I’m not seeing any suggestion that those bans arose from technological instability. Link?

Arguably the Japanese policy mentioned in @Ioper’s link, where relics and art pieces are allowed, but mall ninja shit is banned…except that comes at it from the complete other direction. We disarmed Japan at gunpoint, and they kept to it after we left, but added an exception for cool artifacts.

technological instability

Driving down the cost of something that used to be expensive to near-zero is itself a destabilizing force- you make iron working cheap, you make swords cheap, and the distribution of swords is the definition of "balance of power". It's why the usual suspects are also terrified of 3D printers (because you could create scary guns with them) and drones (see Ukraine), though they seem to be more distracted by the fact that blasphemous imagery is now cheap as free at the moment.

Which doesn't appear to have happened with swords.
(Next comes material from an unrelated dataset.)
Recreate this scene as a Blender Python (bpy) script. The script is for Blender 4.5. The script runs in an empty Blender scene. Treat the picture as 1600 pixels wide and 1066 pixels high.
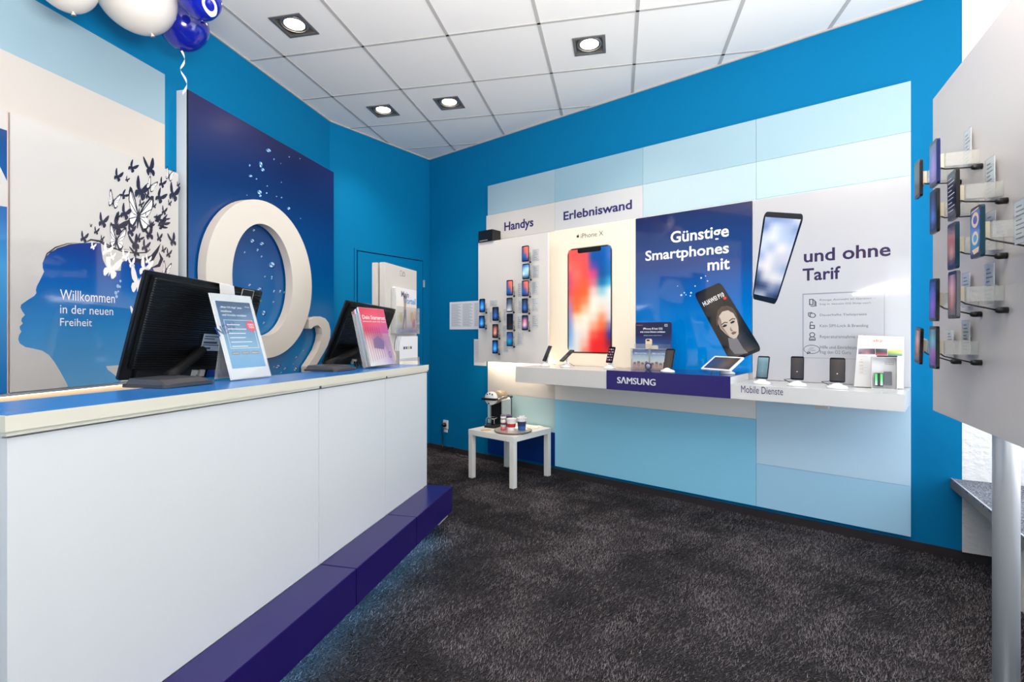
import bpy, bmesh, math, random
from mathutils import Vector, Matrix
from mathutils.geometry import tessellate_polygon

random.seed(7)
SC = bpy.context.scene
COL = SC.collection

# ------------------------------------------------------------------ camera, world, exposure
FPX, CX, HY, CAMH = 784.5, 800.0, 522.0, 1.336
cam_d = bpy.data.cameras.new('camera')
cam = bpy.data.objects.new('camera', cam_d)
COL.objects.link(cam)
cam.location = (0, 0, CAMH)
cam.rotation_euler = (math.pi / 2, 0, 0)
cam_d.sensor_width = 36.0
cam_d.lens = FPX / 1600 * 36.0
cam_d.shift_y = -(533 - HY) / 1600
cam_d.clip_start = 0.05
SC.camera = cam
SC.view_settings.view_transform = 'Standard'
SC.view_settings.look = 'None'
SC.view_settings.gamma = 1.0
SC.view_settings.exposure = 0.0
try:
    SC.view_settings.use_curve_mapping = False
except Exception:
    pass
SKY = 2.0
wd = bpy.data.worlds.new('daylight')
SC.world = wd
wd.use_nodes = True
wn = wd.node_tree
bg = wn.nodes['Background']
tc = wn.nodes.new('ShaderNodeTexCoord')
sx = wn.nodes.new('ShaderNodeSeparateXYZ')
rp = wn.nodes.new('ShaderNodeValToRGB')
wn.links.new(tc.outputs['Generated'], sx.inputs[0])
wn.links.new(sx.outputs['Z'], rp.inputs[0])
rp.color_ramp.elements[0].position = 0.0
rp.color_ramp.elements[0].color = (1.75, 1.78, 1.80, 1)
rp.color_ramp.elements[1].position = 0.25
rp.color_ramp.elements[1].color = (0.84, 0.94, 1.08, 1)
wn.links.new(rp.outputs[0], bg.inputs['Color'])
bg.inputs['Strength'].default_value = SKY

def area_light(name, loc, aim, sx_, sy_, power, color=(1, 1, 1), portal=False, spread=None):
    d = bpy.data.lights.new(name, 'AREA')
    d.shape = 'RECTANGLE'
    d.size, d.size_y = sx_, sy_
    d.energy = power
    d.color = color
    if spread: d.spread = spread
    if portal: d.cycles.is_portal = True
    o = bpy.data.objects.new(name, d)
    COL.objects.link(o)
    o.location = loc
    o.rotation_euler = Vector(aim).to_track_quat('-Z', 'Z').to_euler()
    return o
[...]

The timing is all off. Western Europe didn't have the state capacity to ban La Tene weapons, and I haven't seen evidence they tried. Qin China may have done so, but they existed right as iron supplanted bronze; hardly a too-cheap-to-meter situation. Then the Japanese sword hunts are centuries after their metallurgy developed.

Those are all bad examples for someone trying to argue that elites are Luddites.

Arms control is quite common and not inherently or even generally a response to new technology.

"Sword hunts" was a fairly common occurrence in Japan as well.